Saturday, December 12, 2009

May your days be merry and bright

This has to be the most stressful time of the year for social and symbolically afflicted animals like us, when we are trying to change our way along. But I am pleased to be able to say that this year the stress is much less.

I went to a party last night, 16 people, a catered turkey dinner at the senior drop-in center where I go and volunteer, peel potatoes etc., the local good churchwoman (best friend of my mom) said grace, there was a party afterward in my mother's living room, most of the people there in their 80's, some corny games, some Christmas carols accompanied by one of the 80-somethings on a portable piano, a present exchange, three people (women) wearing identical red vests (- I was one - guess I'm blending in well around here, the kid of the bunch at not quite 60 yet). It all feels a weird combination of surreal (this is not my life, surely) combined with acceptance (really, it's not so bad, a bunch of older folk all living independently, manufacturing for themselves and apparently enjoying simple social pleasures, keeping each other going and cheered up in a safe, humble little prairie community). There were four men and a lot of widows. My own father checked out 9 years ago.
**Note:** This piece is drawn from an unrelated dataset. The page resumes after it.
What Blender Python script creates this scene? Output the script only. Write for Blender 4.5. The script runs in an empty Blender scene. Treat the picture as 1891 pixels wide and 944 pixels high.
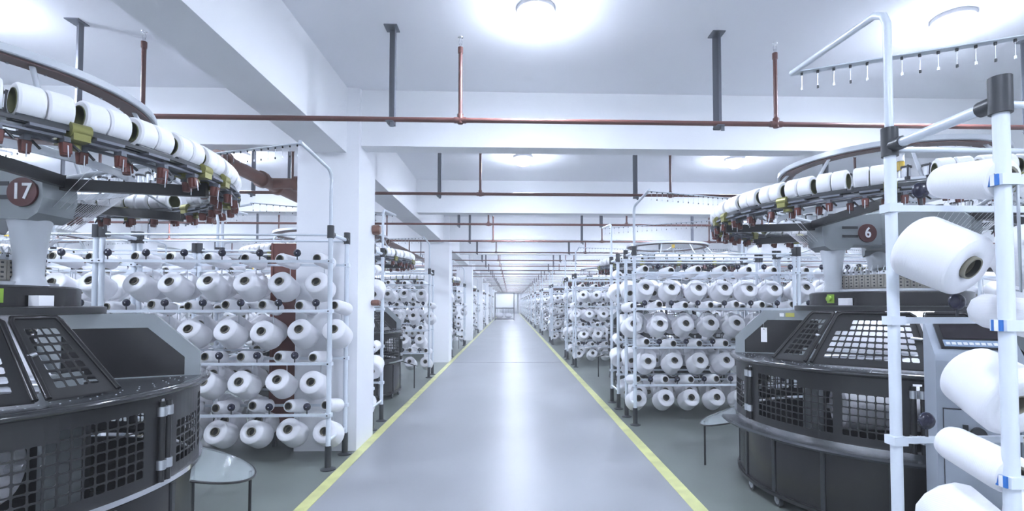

It's a nice gentle way to be passing time, hanging out with advanced seniors. Which is odd, because at younger ages I would have been bored out of my mind by this sort of repetitive socializing for the sake of socializing. I would have felt myself trying to burst out of invisible cages.

Instead I feel very welcome and nurtured by this group. Its members find lots of little ways to let me know that they like and appreciate my being there with them. I find myself open to accepting this without feeling uncomfortably vulnerable at the same time.

I have what I consider to be my "normal life," which to them is strange since none of them use computers, lived virtually, being online, studying, thinking, conversing by email/writing. The inner world of me.

I have this weird (to me) and yet oddly comfortable outer life now, my only peer group at the moment comprised of people my mother's age or close. Preferable IMO to living in an increasingly nasty urban jungle, full of darkness, lack of sun, fighting every day just to make myself stay there. I seem to have created a symbolic "child" world again, and my own mother is actually still physically present in it, part of it. I can feel long-lost parts of me lapping up this nurturing environment like thirsty camels lap up oasis water.

It slowly is dawning on me that it barely matters anyway, what I am or what I make or don't make of myself in the world. I never thought I'd see the day when personal existential angst would appear to comfortably recede or dissolve. Maybe it has to do increased light levels. Maybe with having managed to revisit "child" mode once again for a little while. Maybe a combination. Whatever. I remain acutely aware that one day I'll just slide right out of existence, but I feel detached about this in yet another new way for now, even as I anticipate attending many funerals in the coming years. Which won't involve fun probably. So for now it seems important to just relax, support these people and their gentle socializing for all the camaraderie and fun it seems to bring them, all I can, just for now. It's what is right under my nose at the moment. I can always go back to paid physical human primate social grooming, later.

2 comments:

Unknown said...

I also found this post quite fascinating. My parents lived far away and died young, so I did not experience being around older folks very much. Now Barbara's parents are 87 and 88 and lived in an assisted living facility near us.

At first visits there horrified me. The sights, sounds, smells, and the undeniable presence of suffering and eventual death converged to make me feel that it was difficult to even sit through a meal there.

Since that time, I have volunteered for some of the activities at the facility. I have come to see the old folks as real people, as individuals, and I can see a bit past their aging and ailments.

I feel exactly as you described: amazed that I am not painfully bored, and gratified to find myself welcomed and nurtured by the old folks.

The computer divide is a vast one between our age and theirs. I feel blessed to have squeaked into a cohort who at least see the computer and the internet as benefits rather than incomprehensible mumbo jumbo.

Diane Jacobs said...

Thank you for your juicy comment. Always a pleasure when you drop by.